At a somewhat lower level than above, the Gaucho Grill is one of the worst offenders - frequently covered in my blog at www.alastairbathgate.com
Alastair Bathgate, Manchester,
Interesting comment from the Dorchester relating to the Petrus. I think it would have been even more interesting to get a comment from Marcus Waring's Petrus, in the Gordon Ramsay stable, who are also listing the same vintage at £5,750 .00.
Hamish McCulloch, Dumfries, Dumfries and Galloway
I think that it just doesnt make any sense.
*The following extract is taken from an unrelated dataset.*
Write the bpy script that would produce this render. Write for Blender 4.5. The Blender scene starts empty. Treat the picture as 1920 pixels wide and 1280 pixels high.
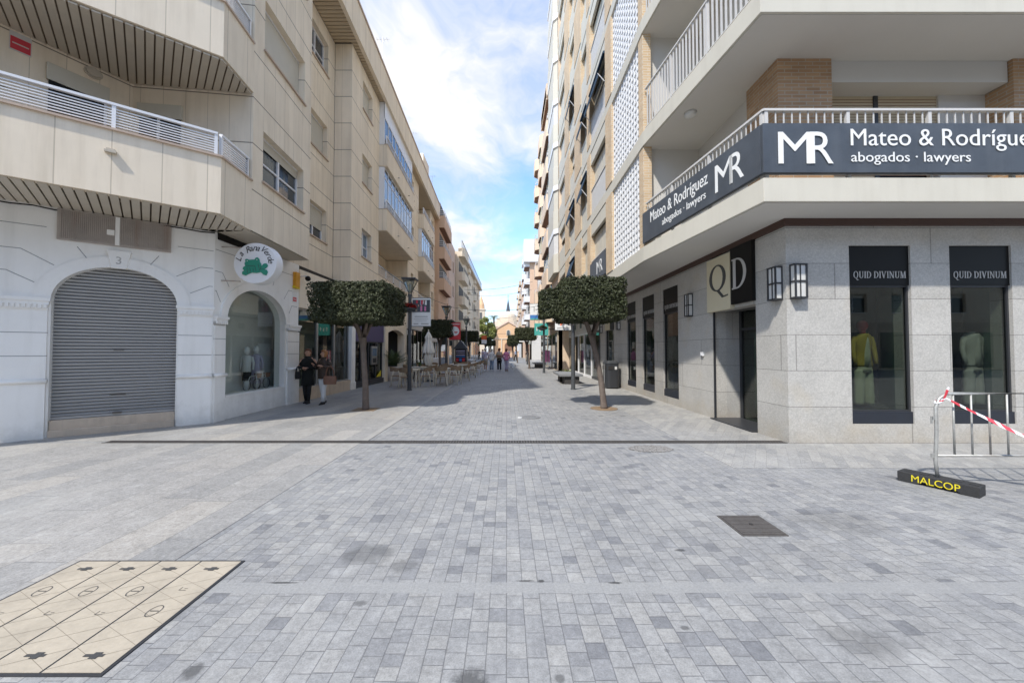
import bpy, bmesh, math, random
from mathutils import Vector, Matrix, noise as mnoise
random.seed(7)
sc = bpy.context.scene
C = sc.collection
R = math.radians

# ---------------------------------------------------------------- camera
F_PX = 690.0
cam = bpy.data.objects.new('camera', bpy.data.cameras.new('camera'))
C.objects.link(cam)
cam.data.sensor_width = 36.0
cam.data.lens = 36.0 * F_PX / 1920.0
cam.location = (0, 0, 1.55)
cam.rotation_euler = (math.pi / 2 + math.atan(17 / F_PX), 0, 0)
cam.data.shift_x = 10 / 1920.0
cam.data.clip_end = 3000
sc.camera = cam

# ---------------------------------------------------------------- light
SUN = Vector((.46, .62, -1.0)).normalized()
EL = math.asin(-SUN.z)
AZ = math.atan2(-SUN.x, -SUN.y)
sun = bpy.data.objects.new('sun', bpy.data.lights.new('sun', 'SUN'))
C.objects.link(sun)
sun.data.energy = 2.15
sun.data.angle = R(1.4)
sun.data.color = (1.0, .95, .87)
sun.rotation_euler = SUN.to_track_quat('-Z', 'Y').to_euler()
sc.view_settings.view_transform = 'Standard'
sc.view_settings.look = 'None'
sc.view_settings.gamma = 1
sc.view_settings.exposure = 1.2
sc.cycles.max_bounces = 8
sc.cycles.diffuse_bounces = 5
sc.cycles.transparent_max_bounces = 12
sc.cycles.caustics_reflective = False
sc.cycles.caustics_refractive = False
SKY_STRENGTH = 0.15


# ---------------------------------------------------------------- node helper
class NT:
    def __init__(s, tree):
        s.t = tree; s.n = tree.nodes; s.l = tree.links

    def add(s, kind, **kw):
        nd = s.n.new(kind)
        for k, v in kw.items():
            setattr(nd, k, v)
        return nd

    def put(s, sock, v):
        if v is None: return
        if hasattr(v, 'is_output') or isinstance(v, bpy.types.NodeSocket):
            s.l.new(v, sock)
        else:
            if isinstance(v, (tuple, list)) and len(v) == 3 and sock.type == 'RGBA': v = (*v, 1)
            sock.default_value = v

    def m(s, op, a, b=None, c=None, clamp=False):
        nd = s.add('ShaderNodeMath', operation=op, use_clamp=clamp)
        s.put(nd.inputs[0], a); s.put(nd.inputs[1], b); s.put(nd.inputs[2], c)
        return nd.outputs[0]

    def mix(s, f, a, b, blend='MIX'):
        nd = s.add('ShaderNodeMix', data_type='RGBA', blend_type=blend)
        s.put(nd.inputs[0], f); s.put(nd.inputs[6], a); s.put(nd.inputs[7], b)
        return nd.outputs[2]

    def xyz(s, v):
        nd = s.add('ShaderNodeSeparateXYZ'); s.l.new(v, nd.inputs[0]); return nd.outputs

    def vec(s, x, y, z):
        nd = s.add('ShaderNodeCombineXYZ')
        for i, q in enumerate((x, y, z)): s.put(nd.inputs[i], q)
        return nd.outputs[0]

    def noise(s, v, scale, detail=4, rough=.55, out=0, dim='3D'):
        nd = s.add('ShaderNodeTexNoise', noise_dimensions=dim)
        if v is not None: s.l.new(v, nd.inputs['Vector'])
        nd.inputs['Scale'].default_value = scale
        nd.inputs['Detail'].default_value = detail
        nd.inputs['Roughness'].default_value = rough
        return nd.outputs[out]

    def white(s, v):
        nd = s.add('ShaderNodeTexWhiteNoise', noise_dimensions='3D')
        s.l.new(v, nd.inputs['Vector']); return nd.outputs

    def ramp(s, f, stops, interp='LINEAR'):
        nd = s.add('ShaderNodeValToRGB'); s.put(nd.inputs[0], f)
        cr = nd.color_ramp; cr.interpolation = interp
        while len(cr.elements) < len(stops): cr.elements.new(.5)
        for e, (p, c) in zip(cr.elements, stops):
            e.position = p; e.color = (*c, 1) if len(c) == 3 else c
        return nd.outputs[0]

    def rng(s, f, a, b, c=0., d=1.):
        nd = s.add('ShaderNodeMapRange', clamp=True)
        s.put(nd.inputs[0], f)
        for i, q in enumerate((a, b, c, d)): nd.inputs[i + 1].default_value = q
        return nd.outputs[0]

    def obj(s):
        return s.add('ShaderNodeTexCoord').outputs['Object']

    def pos(s):
        return s.add('ShaderNodeNewGeometry').outputs['Position']


def newmat(name):
    m = bpy.data.materials.new(name); m.use_nodes = True
    nt = NT(m.node_tree)
    b = m.node_tree.nodes['Principled BSDF']
    return m, nt, b


def bump(nt, b, h, strength=.3, dist=.01):
    nd = nt.add('ShaderNodeBump'); nd.inputs['Strength'].default_value = strength
    nd.inputs['Distance'].default_value = dist
    nt.l.new(h, nd.inputs['Height']); nt.l.new(nd.outputs[0], b.inputs['Normal'])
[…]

Like my pal John Bee says "hey up Jimme"
Adam Clancey, peterbourgh parkways,
A case of 1961 Petrus sold for £52000 last week at Sotheby's. They are not making any more of these wines so why are you wasting your time suggesting price caps? No is suggesting capping prices of Monet or Van Gogh.
Derek, London,
At risk of stating the obvious it looks to me like the tendency is for the mark up to be greater with increasing number of Michelin stars (with the exception of the Dorchester Grill).
At risk of continuing to state the obvious, while 5000 quid for a bottle of Pomerol is a lot given that people continue to die from hunger, if you're stupid enough to pay that much for a *bottle of wine* then you're stupid enough to pay *5000 quid for a bottle of wine*.
For much less money you could have a holiday at an unstarred ferme-auberge in Gers/Lot/wherever, give yourself gout and cholesterol poisoning, and have a fantastic time doing so.